Not only must I have organic everything , but I insist, nay demand, that all food be shipped in from my personal organic farm - grown, of course, on my discustingly picturesque English estate (a la Sting and Trudie Styler). Private chef goes without saying.
My two Cavalier King Charles Spaniels must be allowed to accompany me wherever I go. They must be fed only in silver bowls with their darling little names engraved on them. Their collars by Harry Winston . They will be carried through mud, rain and snow by a handsome Scotsman in a kilt (who must have cute knees). The dogs will be washed weekly by Martha Stewart (only because I believe she would do a damn good job).
I must have Sumatran coffee, Jim’s Organic Breakfast blend and Jamaican Blue Mountain in equal parts.

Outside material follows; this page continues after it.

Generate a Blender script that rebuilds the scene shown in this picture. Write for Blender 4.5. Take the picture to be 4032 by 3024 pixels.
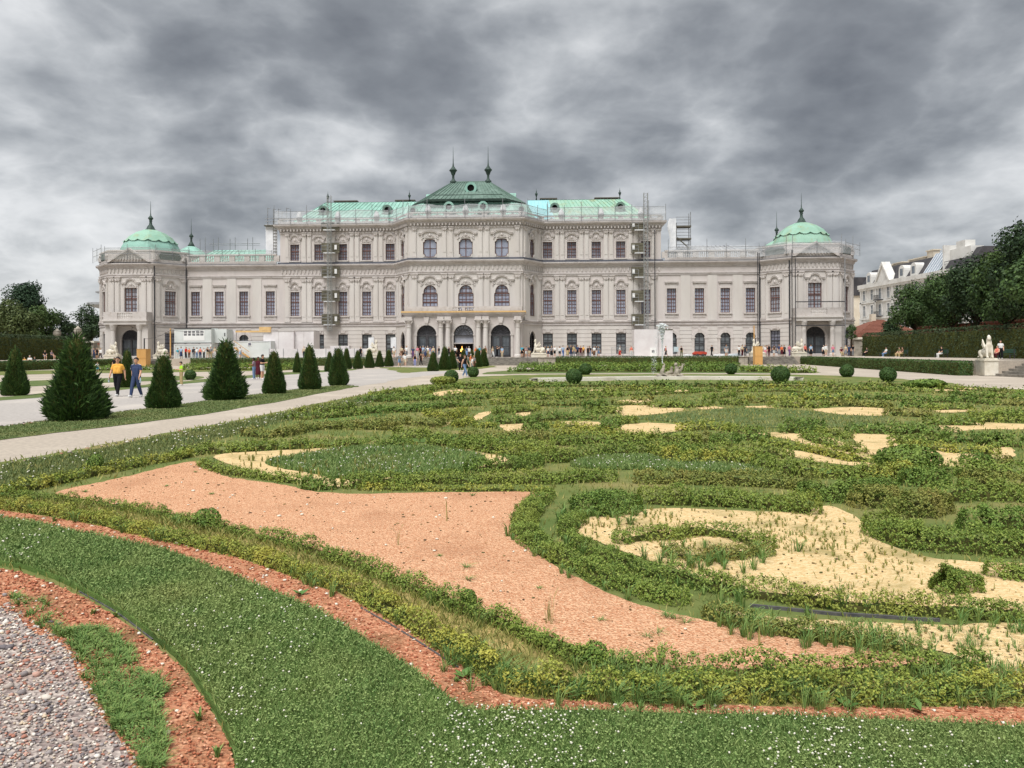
import bpy, bmesh, math, random
import numpy as np
from mathutils import Matrix, Vector

for _o in list(bpy.data.objects):
    bpy.data.objects.remove(_o)
SC = bpy.context.scene
COL = SC.collection
R = math.radians

# ------------------------------------------------------------------ camera
FPX, CX, HY, HC = 2950.0, 2016.0, 1385.0, 2.0      # focal length, horizon and eye height for a 4032 x 3024 frame
ROLL = R(0.22)
cam = bpy.data.cameras.new('camera')
cam.sensor_width = 36.0
cam.lens = 36.0 * FPX / 4032.0
cam.shift_y = -(1512.0 - HY) / 4032.0
cam.clip_start = 0.1
cam.clip_end = 5000.0
camo = bpy.data.objects.new('camera', cam)
COL.objects.link(camo)
camo.matrix_world = Matrix.Translation((0, 0, HC)) @ Matrix.Rotation(R(90), 4, 'X') @ Matrix.Rotation(-ROLL, 4, 'Z')
SC.camera = camo

# ------------------------------------------------------------------ sky, sun, exposure
SUN_EL, SUN_AZ = R(60), R(205)                      # behind and left of the camera, through thick cloud
world = bpy.data.worlds.new('World')
SC.world = world
world.use_nodes = True
SC.render.engine = 'CYCLES'
SC.view_settings.view_transform = 'Standard'
SC.view_settings.look = 'None'
SC.view_settings.gamma = 1.0
SC.view_settings.use_curve_mapping = False
SC.view_settings.exposure = 1.42
SC.cycles.use_denoising = True
SC.cycles.max_bounces = 6
SC.cycles.diffuse_bounces = 3
SC.cycles.transparent_max_bounces = 12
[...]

If the coffee tastes like swill then the offending party will be eviscerated forthwith. This also goes for substandard Earl Grey Tea. Bring me the dreaded Twinings or perish the thought, tea bags (gasp!) and you die. Must be loose tea brewed to perfection. I need to smell the bergamot people!
I would like all my clothes tailor made by Ralph Lauren, Isaac Mizrahi, Chanel, Prada, Yves Saint Laurent, and Burberrys. My robes must be silk. My slippers of the bunny variety. My bras and underwear by Agent Provocateur .
Anyone heard calling me “m’aam” will be tarred and feathered in the presence of my adorable dogs and entourage.
Uh, I’m sure there’s more, but I’m becoming insufferable. I always knew I’d do “heartless, obnoxious diva” well!